**DATA LINES**
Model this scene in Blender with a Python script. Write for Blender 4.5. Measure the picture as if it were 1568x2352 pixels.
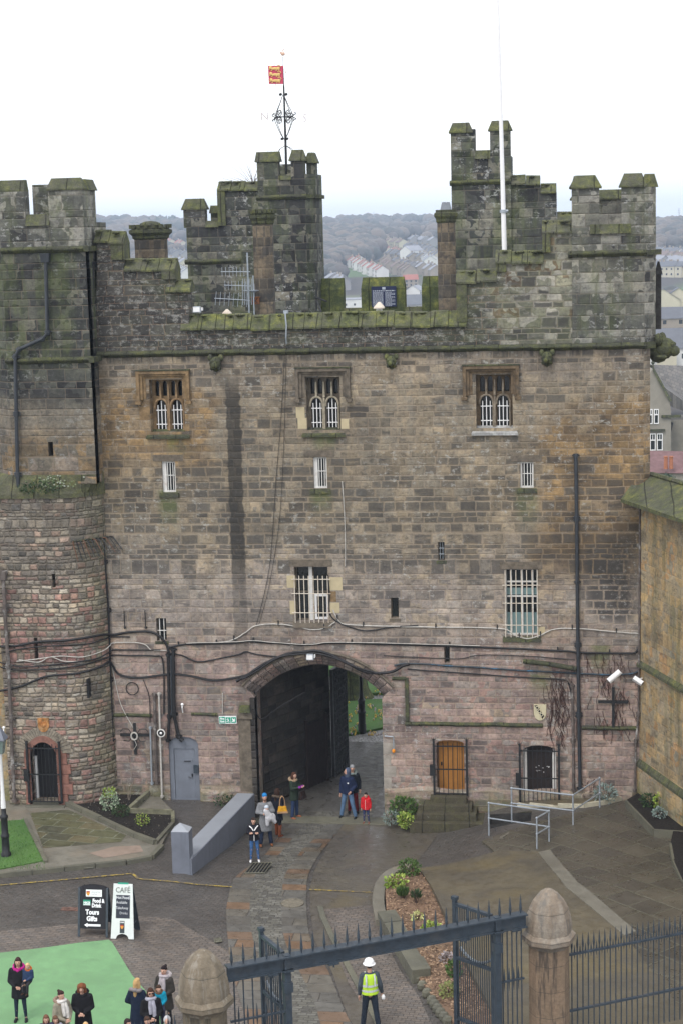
import bpy, math, random
from math import sin, cos, pi, radians, floor, sqrt
from mathutils import Vector, Matrix, noise as mnoise
from mathutils.geometry import tessellate_polygon
for o in list(bpy.data.objects): bpy.data.objects.remove(o)
sc = bpy.context.scene
COL = sc.collection
R = random.Random(7)
# ------------------------------------------------------------------ camera
# measured on the photograph (1568 x 2352 reading grid): focal length, pitch, roll, heading
FL, PITCH, ROLL, HEAD, CAMH = 4050., radians(8.9), radians(1.5), radians(8.0), 19.4
CX, CY = 58.7*sin(HEAD), -58.7*cos(HEAD)
FW = Vector((-sin(HEAD)*cos(PITCH), cos(HEAD)*cos(PITCH), -sin(PITCH)))
R0 = Vector((cos(HEAD), sin(HEAD), 0)); U0 = R0.cross(FW)
RT = cos(ROLL)*R0 - sin(ROLL)*U0; UP = sin(ROLL)*R0 + cos(ROLL)*U0
cd = bpy.data.cameras.new('camera'); cam = bpy.data.objects.new('camera', cd); COL.objects.link(cam)
cam.matrix_world = Matrix(((RT.x, UP.x, -FW.x, CX), (RT.y, UP.y, -FW.y, CY), (RT.z, UP.z, -FW.z, CAMH), (0, 0, 0, 1)))
cd.sensor_fit = 'VERTICAL'; cd.sensor_height = 36; cd.lens = 36*FL/2352; cd.clip_end = 20000; cd.clip_start = .5
sc.camera = cam
sc.render.resolution_x, sc.render.resolution_y = 682, 1024
# ------------------------------------------------------------------ sky, sun, exposure
w = bpy.data.worlds.new('World'); sc.world = w; w.use_nodes = True
nt = w.node_tree; nt.nodes.clear()
SUN_EL, SUN_AZ = 55, 200
sky = nt.nodes.new('ShaderNodeTexSky'); sky.sky_type = 'NISHITA'; sky.sun_disc = False
sky.sun_elevation = radians(SUN_EL); sky.sun_rotation = radians(SUN_AZ); sky.dust_density = 3
b1 = nt.nodes.new('ShaderNodeBackground'); b1.inputs[1].default_value = .05
nt.links.new(sky.outputs[0], b1.inputs[0])
tc = nt.nodes.new('ShaderNodeTexCoord'); sx = nt.nodes.new('ShaderNodeSeparateXYZ')
nt.links.new(tc.outputs['Generated'], sx.inputs[0])
nz = nt.nodes.new('ShaderNodeTexNoise'); nz.inputs['Scale'].default_value = 7; nz.inputs['Detail'].default_value = 5
mp = nt.nodes.new('ShaderNodeMapping'); mp.inputs['Scale'].default_value = (1, 1, 5)
nt.links.new(tc.outputs['Generated'], mp.inputs[0]); nt.links.new(mp.outputs[0], nz.inputs['Vector'])
ad = nt.nodes.new('ShaderNodeMath'); ad.operation = 'MULTIPLY_ADD'; ad.inputs[1].default_value = .05
nt.links.new(nz.outputs[0], ad.inputs[0]); nt.links.new(sx.outputs[2], ad.inputs[2])
rp = nt.nodes.new('ShaderNodeValToRGB'); e = rp.color_ramp.elements      # overcast cloud: paler blue grey low, white above
e[0].position = .0; e[0].color = (.80, .86, .92, 1); e[1].position = .10; e[1].color = (1.0, 1.0, 1.01, 1)
k = e.new(.045); k.color = (.92, .95, .98, 1)
nt.links.new(ad.outputs[0], rp.inputs[0])
b2 = nt.nodes.new('ShaderNodeBackground'); b2.inputs[1].default_value = 1.0
nt.links.new(rp.outputs[0], b2.inputs[0])
asd = nt.nodes.new('ShaderNodeAddShader'); out = nt.nodes.new('ShaderNodeOutputWorld')
nt.links.new(b1.outputs[0], asd.inputs[0]); nt.links.new(b2.outputs[0], asd.inputs[1]); nt.links.new(asd.outputs[0], out.inputs[0])
sl = bpy.data.lights.new('sun', 'SUN'); sl.energy = .85; sl.angle = radians(14); sl.color = (1, .97, .93)
so = bpy.data.objects.new('sun', sl); COL.objects.link(so)
so.rotation_euler = (radians(90-SUN_EL), 0, radians(180-SUN_AZ))
sc.view_settings.view_transform = 'Standard'; sc.view_settings.look = 'None'
sc.view_settings.exposure = .52; sc.view_settings.gamma = 1
# ------------------------------------------------------------------ unprojection onto real planes
def ray(x, y): return FW + RT*((x-784)/FL) - UP*((y-1176)/FL)
CP = Vector((CX, CY, CAMH))
def W(x, y, Y=0.):                       # point of the wall plane y = Y seen at (x, y) of the photograph
    d = ray(x, y); return CP + d*((Y-CY)/d.y)
def G(x, y, z=0.):                       # point at height z
    d = ray(x, y); return CP + d*((z-CAMH)/d.z)
def V(x, y, A, B):                       # point of the upright plane through A and B
    n = Vector((B[1]-A[1], -(B[0]-A[0]), 0)); d = ray(x, y)
    return CP + d*(n.dot(Vector((A[0], A[1], 0))-CP)/n.dot(d))
def sstep(a, b, x):
    t = max(0, min(1, (x-a)/(b-a))); return t*t*(3-2*t)
def road_z(x, y):                        # the carriageway dips towards the gate passage
    wx = sstep(-4.25, -3.75, x)*(1-sstep(2.6, 6.5, x))
    if y > .3: wx = 1
    return -.58*wx*sstep(-9, -.8, y) - (.0 if y < 12 else 0)
def GR(x, y, dz=0.):                     # on the road surface
    z = 0
    for i in range(25):
        p = G(x, y, z+dz); z = .5*z+.5*road_z(p.x, p.y)
    return G(x, y, z+dz)
# ------------------------------------------------------------------ tagging
def tag(o, label=None, cat=None, group=None, kind=None):
    if label: o['label'] = label
    if cat: o['category'] = cat
    if group: o['group'] = group
    if kind: o['kind'] = kind
    return o
def thing(name, label, cat, loc=(0, 0, 0), rz=0, group=None):
    o = bpy.data.objects.new(name, None); COL.objects.link(o); o.location = loc; o.rotation_euler = (0, 0, rz)
    o.empty_display_size = .2
    return tag(o, label, cat, group)
def kids(o): return [c for c in bpy.data.objects if c.parent == o]
def copy_tree(o, loc=None, rz=None, label=None, scale=None):
    def rec(s, par):
        c = s.copy(); COL.objects.link(c); c.parent = par
        for ch in kids(s): rec(ch, c)
        return c
    ks = {}
    c = rec(o, o.parent)
    if loc is not None: c.location = loc
    if rz is not None: c.rotation_euler = (0, 0, rz)
    if scale is not None: c.scale = (scale,)*3 if not hasattr(scale, '__len__') else scale
    if label: c['label'] = label
    return c
# ------------------------------------------------------------------ mesh builder
class MB:
    def __init__(s): s.v = []; s.f = []; s.uv = {}
    def add(s, vs, fs, uvs=None):
        b = len(s.v); s.v += [tuple(v) for v in vs]
        for i, f in enumerate(fs):
            if uvs: s.uv[len(s.f)] = uvs[i]
            s.f.append(tuple(b+k for k in f))
        return s
    def box(s, x0, x1, y0, y1, z0, z1):
        return s.add([(x0,y0,z0),(x1,y0,z0),(x1,y1,z0),(x0,y1,z0),(x0,y0,z1),(x1,y0,z1),(x1,y1,z1),(x0,y1,z1)],
            [(0,3,2,1),(4,5,6,7),(0,1,5,4),(1,2,6,5),(2,3,7,6),(3,0,4,7)])
    def frus(s, x0, x1, y0, y1, z0, z1, dx, dy):       # box whose top is drawn in
        return s.add([(x0,y0,z0),(x1,y0,z0),(x1,y1,z0),(x0,y1,z0),(x0+dx,y0+dy,z1),(x1-dx,y0+dy,z1),(x1-dx,y1-dy,z1),(x0+dx,y1-dy,z1)],
            [(0,3,2,1),(4,5,6,7),(0,1,5,4),(1,2,6,5),(2,3,7,6),(3,0,4,7)])
    def prism(s, poly, z0, z1, top=None):              # poly in xy, CCW
        n = len(poly); top = top or poly
        vs = [(p[0], p[1], z0) for p in poly]+[(p[0], p[1], z1) for p in top]
        fs = [(i, (i+1) % n, n+(i+1) % n, n+i) for i in range(n)]
        s.add(vs, fs)
        tr = tessellate_polygon([[Vector((p[0], p[1], 0)) for p in poly]])
        s.add(vs, [tuple(n+k for k in orient(t, top)) for t in tr]+[tuple(reversed(orient(t, poly))) for t in tr]); return s
    def loft(s, rings, cap=True, closed=True):
        n = len(rings[0]); vs = [p for r in rings for p in r]
        m = n if closed else n-1
        fs = [(a*n+i, a*n+(i+1) % n, (a+1)*n+(i+1) % n, (a+1)*n+i) for a in range(len(rings)-1) for i in range(m)]
        if cap and closed: fs += [tuple(reversed(range(n))), tuple((len(rings)-1)*n+i for i in range(n))]
        return s.add(vs, fs)
    def lathe(s, prof, c=(0, 0, 0), n=16, rot=0., sx=1., sy=1.):
        return s.loft([[(c[0]+r*cos(2*pi*(i+rot)/n)*sx, c[1]+r*sin(2*pi*(i+rot)/n)*sy, c[2]+z) for i in range(n)] for r, z in prof])
    def tube(s, pts, r, n=6, cap=True):
        pts = [Vector(p) for p in pts]; rings = []; prev = None
        q = [pts[0]]
        for p in pts[1:]:
            if (p-q[-1]).length > 1e-5: q.append(p)
        pts = q
        if len(pts) < 2: return s
        for i, p in enumerate(pts):
            d = (pts[min(i+1, len(pts)-1)]-pts[max(i-1, 0)])
            if d.length < 1e-6: d = Vector((0, 0, 1))
            d.normalize()
            if prev is None:
                a = Vector((0, 0, 1)) if abs(d.z) < .9 else Vector((1, 0, 0)); u = d.cross(a).normalized()
            else:
                u = prev-d*prev.dot(d)
                if u.length < 1e-5: u = d.orthogonal()
                u.normalize()
            prev = u; v = d.cross(u)
            rr = r[i] if hasattr(r, '__len__') else r
            rings.append([p+u*(cos(2*pi*k/n)*rr)+v*(sin(2*pi*k/n)*rr) for k in range(n)])
        return s.loft(rings, cap)
    def ell(s, c, r, n=10, m=6, rot=None):
        rings = []
        for j in range(m+1):
            t = -pi/2+pi*j/m; a = max(cos(t), .02)
            ring = []
            for i in range(n):
                p = Vector((cos(2*pi*i/n)*a*r[0], sin(2*pi*i/n)*a*r[1], sin(t)*r[2]))
                if rot: p = rot @ p
                ring.append(p+Vector(c))
            rings.append(ring)
        return s.loft(rings)
    def cap(s, a, ra, b, rb, n=10):
        a = Vector(a); b = Vector(b); s.ell(a, (ra,)*3, n, 6); s.ell(b, (rb,)*3, n, 6); return s.tube([a, b], [ra, rb], n)
    def xz(s, poly, y0, y1, holes=()):                 # polygon in (x, z), extruded from y0 (front) to y1 (back)
        loops = [list(poly)]+[list(h) for h in holes]
        tr = tessellate_polygon([[Vector((p[0], p[1], 0)) for p in L] for L in loops])
        flat = [p for L in loops for p in L]; n = len(flat)
        vs = [(p[0], y0, p[1]) for p in flat]+[(p[0], y1, p[1]) for p in flat]
        fs = []
        for t in tr:
            t = orient(t, flat); fs.append(t); fs.append(tuple(n+k for k in reversed(t)))
        b = 0
        for L in loops:
            ar = sum(L[i][0]*L[(i+1) % len(L)][1]-L[(i+1) % len(L)][0]*L[i][1] for i in range(len(L)))
            ccw = ar > 0
            if b: ccw = not ccw
            for i in range(len(L)):
                j = (i+1) % len(L)
                q = (b+i, b+j, n+b+j, n+b+i)
                fs.append(tuple(reversed(q)) if ccw else q)
            b += len(L)
        return s.add(vs, fs)
    def build(s, name, mat, parent=None, smooth=False, label=None, bevel=0, jit=0, parent_loc=True):
        me = bpy.data.meshes.new(name); me.from_pydata(s.v, [], s.f)
        uvl = me.uv_layers.new(name='UVMap')
        ofs = jit
        for p in me.polygons:
            n = p.normal
            cu = s.uv.get(p.index)
            for k, li in enumerate(p.loop_indices):
                co = me.vertices[me.loops[li].vertex_index].co
                if cu: uvl.data[li].uv = cu[k]
                elif abs(n.z) > .75: uvl.data[li].uv = (co.x+ofs, co.y)
                else:
                    L = sqrt(n.x*n.x+n.y*n.y) or 1
                    uvl.data[li].uv = (co.x*(-n.y/L)+co.y*(n.x/L)+ofs, co.z)
        if smooth: me.polygons.foreach_set('use_smooth', [True]*len(me.polygons))
        me.materials.append(mat); me.update()
        o = bpy.data.objects.new(name, me); COL.objects.link(o)
        if parent: o.parent = parent
        if label: o['label'] = label
        if bevel:
            m = o.modifiers.new('bevel', 'BEVEL'); m.width = bevel; m.segments = 2; m.limit_method = 'ANGLE'
        if smooth and hasattr(me, 'set_sharp_from_angle'): me.set_sharp_from_angle(angle=radians(48))
        return o
def orient(t, P):
    a, b, c = (P[i] for i in t)
    return tuple(t) if (b[0]-a[0])*(c[1]-a[1])-(b[1]-a[1])*(c[0]-a[0]) > 0 else tuple(reversed(t))
def catmull(pts, k=6):
    pts = [Vector(p) for p in pts]; out = []
    for i in range(len(pts)-1):
        p0 = pts[max(i-1, 0)]; p1 = pts[i]; p2 = pts[i+1]; p3 = pts[min(i+2, len(pts)-1)]
        for j in range(k):
            t = j/k
            out.append(.5*((2*p1)+(p2-p0)*t+(2*p0-5*p1+4*p2-p3)*t*t+(-p0+3*p1-3*p2+p3)*t*t*t))
    return out+[pts[-1]]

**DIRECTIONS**
Copy out the lines that hold "scene".

**SOLUTION TO THIS TASK**
Model this scene in Blender with a Python script. Write for Blender 4.5. Measure the picture as if it were 1568x2352 pixels.
sc = bpy.context.scene